What this task involves: Repeat every line, exactly, from the very first through the one where "COL = SC.collection" appears. Add nothing else.

Collected material:
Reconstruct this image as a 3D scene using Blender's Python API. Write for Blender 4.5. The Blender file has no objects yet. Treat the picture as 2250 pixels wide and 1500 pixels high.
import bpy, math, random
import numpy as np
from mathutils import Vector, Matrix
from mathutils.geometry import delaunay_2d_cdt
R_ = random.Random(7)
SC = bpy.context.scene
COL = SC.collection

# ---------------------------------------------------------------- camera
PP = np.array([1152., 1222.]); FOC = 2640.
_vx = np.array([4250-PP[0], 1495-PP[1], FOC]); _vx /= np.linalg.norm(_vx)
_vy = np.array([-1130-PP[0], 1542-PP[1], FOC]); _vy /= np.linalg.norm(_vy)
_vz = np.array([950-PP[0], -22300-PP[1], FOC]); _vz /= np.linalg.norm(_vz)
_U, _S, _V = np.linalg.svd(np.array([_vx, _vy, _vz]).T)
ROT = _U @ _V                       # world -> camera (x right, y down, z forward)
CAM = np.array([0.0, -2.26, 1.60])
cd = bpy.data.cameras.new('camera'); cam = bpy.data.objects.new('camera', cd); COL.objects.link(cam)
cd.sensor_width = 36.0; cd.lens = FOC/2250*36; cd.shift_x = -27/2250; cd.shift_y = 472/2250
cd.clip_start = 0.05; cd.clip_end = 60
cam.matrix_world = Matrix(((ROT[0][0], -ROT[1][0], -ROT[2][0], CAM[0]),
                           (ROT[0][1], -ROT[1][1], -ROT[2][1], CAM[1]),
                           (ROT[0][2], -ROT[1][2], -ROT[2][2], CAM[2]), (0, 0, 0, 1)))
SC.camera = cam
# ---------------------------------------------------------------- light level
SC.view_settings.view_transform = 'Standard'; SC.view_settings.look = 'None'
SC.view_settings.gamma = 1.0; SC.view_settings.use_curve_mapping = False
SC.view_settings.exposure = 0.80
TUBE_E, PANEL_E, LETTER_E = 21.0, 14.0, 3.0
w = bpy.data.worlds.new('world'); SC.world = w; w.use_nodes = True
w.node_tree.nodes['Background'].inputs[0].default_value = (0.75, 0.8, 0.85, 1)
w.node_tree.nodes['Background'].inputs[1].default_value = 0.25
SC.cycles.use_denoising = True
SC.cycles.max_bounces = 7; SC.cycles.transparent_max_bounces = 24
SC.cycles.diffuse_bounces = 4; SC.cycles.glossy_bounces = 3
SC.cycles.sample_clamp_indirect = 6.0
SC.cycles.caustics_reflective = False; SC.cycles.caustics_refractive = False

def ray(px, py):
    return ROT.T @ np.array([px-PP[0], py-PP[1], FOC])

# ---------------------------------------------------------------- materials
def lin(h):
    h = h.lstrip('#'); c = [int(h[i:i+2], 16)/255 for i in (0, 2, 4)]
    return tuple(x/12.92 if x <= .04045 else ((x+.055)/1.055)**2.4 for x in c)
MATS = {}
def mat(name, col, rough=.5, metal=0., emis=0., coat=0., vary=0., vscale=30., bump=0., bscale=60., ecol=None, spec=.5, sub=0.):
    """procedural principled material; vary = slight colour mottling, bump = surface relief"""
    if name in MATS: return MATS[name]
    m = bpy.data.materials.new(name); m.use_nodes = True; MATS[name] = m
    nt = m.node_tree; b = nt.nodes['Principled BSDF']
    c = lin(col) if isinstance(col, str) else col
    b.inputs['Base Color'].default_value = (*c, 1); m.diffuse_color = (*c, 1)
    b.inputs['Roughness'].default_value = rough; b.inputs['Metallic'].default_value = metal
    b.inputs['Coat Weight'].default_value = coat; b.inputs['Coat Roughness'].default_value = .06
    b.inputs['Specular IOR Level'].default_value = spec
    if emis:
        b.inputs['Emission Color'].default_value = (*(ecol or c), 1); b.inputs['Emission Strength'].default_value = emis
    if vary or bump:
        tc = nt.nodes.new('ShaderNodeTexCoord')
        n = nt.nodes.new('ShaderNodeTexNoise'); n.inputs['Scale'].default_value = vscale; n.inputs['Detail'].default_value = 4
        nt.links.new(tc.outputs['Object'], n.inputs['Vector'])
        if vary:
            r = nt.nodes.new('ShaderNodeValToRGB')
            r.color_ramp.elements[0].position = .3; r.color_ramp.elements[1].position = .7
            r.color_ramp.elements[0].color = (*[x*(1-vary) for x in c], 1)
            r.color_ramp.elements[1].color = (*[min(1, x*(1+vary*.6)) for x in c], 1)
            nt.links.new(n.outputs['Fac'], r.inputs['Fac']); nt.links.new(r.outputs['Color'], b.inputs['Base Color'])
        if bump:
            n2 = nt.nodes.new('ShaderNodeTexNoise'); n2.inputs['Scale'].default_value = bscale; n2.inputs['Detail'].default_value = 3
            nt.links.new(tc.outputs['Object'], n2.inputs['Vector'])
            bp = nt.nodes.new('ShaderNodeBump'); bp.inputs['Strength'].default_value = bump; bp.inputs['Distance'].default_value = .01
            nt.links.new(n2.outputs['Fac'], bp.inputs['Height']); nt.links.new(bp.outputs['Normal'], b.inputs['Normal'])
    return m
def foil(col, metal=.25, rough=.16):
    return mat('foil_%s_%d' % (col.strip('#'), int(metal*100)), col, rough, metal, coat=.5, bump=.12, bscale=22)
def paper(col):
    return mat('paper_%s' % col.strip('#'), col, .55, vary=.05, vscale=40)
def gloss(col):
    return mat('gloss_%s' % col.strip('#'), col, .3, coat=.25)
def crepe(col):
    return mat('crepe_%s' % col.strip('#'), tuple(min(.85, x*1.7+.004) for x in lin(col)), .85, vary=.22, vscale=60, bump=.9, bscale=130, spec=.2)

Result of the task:
Reconstruct this image as a 3D scene using Blender's Python API. Write for Blender 4.5. The Blender file has no objects yet. Treat the picture as 2250 pixels wide and 1500 pixels high.
import bpy, math, random
import numpy as np
from mathutils import Vector, Matrix
from mathutils.geometry import delaunay_2d_cdt
R_ = random.Random(7)
SC = bpy.context.scene
COL = SC.collection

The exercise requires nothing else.